Quando a cúpula dos Poderes está unida para atropelar princípios constitucionais, só existe entre Judiciário, Legislativo e Executivo uma separação de fachada, atrás da qual se definem os favorecimentos permitidos, como os 16 bilhões de reais dos brasileiros em emendas secretas, somados aos 5 bilhões de fundão eleitoral, nenhum dos quais destinados às vítimas das chuvas. Para elas, os especialistas Lira e Gilmar cogitam criar outro fundo (igualmente obscuro?) de liberação imediata. Indicados por presidentes e avalizados por senadores, membros do STF ainda blindam detentores de foro privilegiado do Executivo e do Legislativo, e são blindados por eles, como no caso da CPI da Lava Toga, barrada no Senado após pressão de Jair e Flávio.

Isto sem falar em apaniguados de senadores no Conselho Nacional do Ministério Público e em tribunais de contas, como o do investigado Renan Calheiros no TCU, Bruno Dantas, o comensal do jantar lulista que exigiu a divulgação do salário de Moro na iniciativa privada, acolhendo pedido feito por um procurador, Lucas Furtado, que nem sequer tem a atribuição do caso, cuja responsabilidade é de Júlio Marcelo de Oliveira, um defensor do fim das indicações políticas em tribunais de contas.

"Nunca paguei ou recebi propina, fiz rachadinha ou comprei mansões", reagiu Moro, distinguindo-se dos Bolsonaro e de Lula. "Não enriqueci no setor público e nem no privado. Não atuei em casos de conflito de interesses. Repudio as insinuações levianas do procurador do TCU a meu respeito e lamento que o órgão seja utilizado dessa forma."

Assim como Oliveira, Moro defende uma democracia saudável, enraizada em antigas instituições, que aspira a restaurar.

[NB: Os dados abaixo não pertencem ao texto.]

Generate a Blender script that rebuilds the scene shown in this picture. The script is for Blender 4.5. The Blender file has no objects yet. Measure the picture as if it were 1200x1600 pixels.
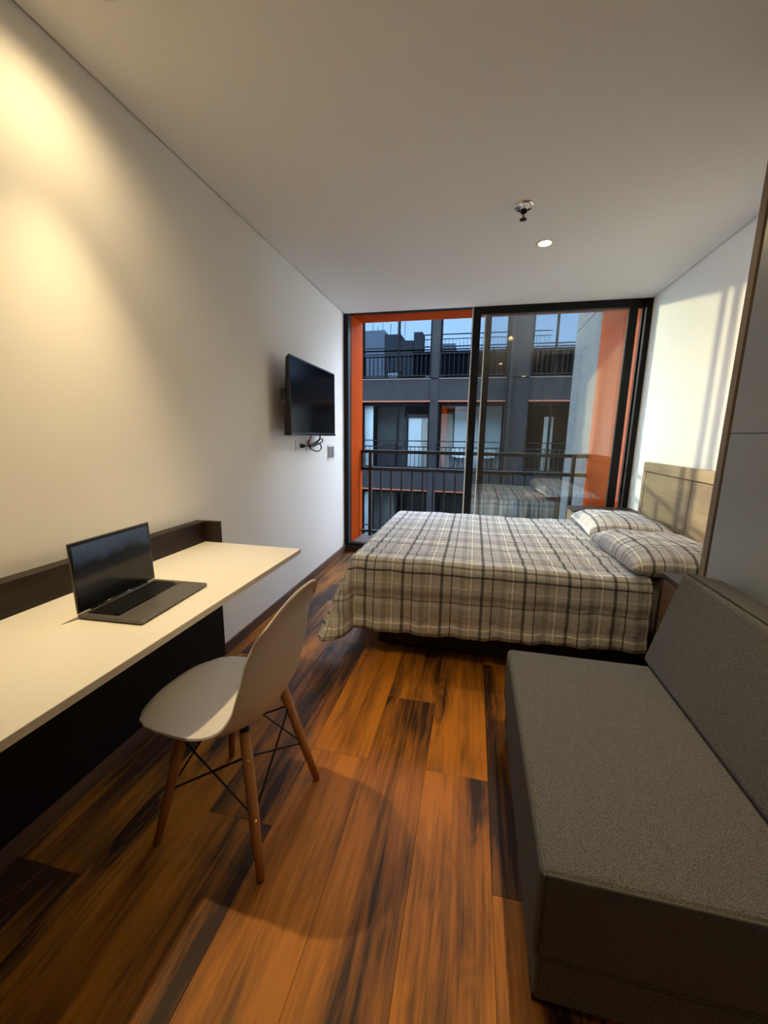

Por isso, propõe mandatos para ministros do STF, a redução da "verticalização" que congestiona o Supremo com questões solúveis em primeira e segunda instâncias, a volta da prisão nesta última, a criação de tribunal anticorrupção autônomo, o fim de foro privilegiado e reeleição, além de outras medidas capazes de evitar a captura política de Poderes e órgãos de Estado, que deveriam servir à sociedade.

O embaixador da União Europeia no Brasil, Ignacio Ybáñez, ao elogiar como "bom livro" o recém-lançado Contra o sistema da corrupção, de Moro, destacou o seguinte trecho: "Se o cidadão dá as costas para os assuntos públicos e para de se importar se os seus governantes trabalham para o bem comum ou apenas para os seus interesses mais mesquinhos, não há democracia plena." O ex-juiz agradeceu, reiterando crer em cada palavra escrita. "Uma democracia vibrante depende de cidadãos ativos", completou.

Sem eles, de fato, é impossível construir uma nova estrutura em que ela possa viver, após a destruição de seu arcabouço moral.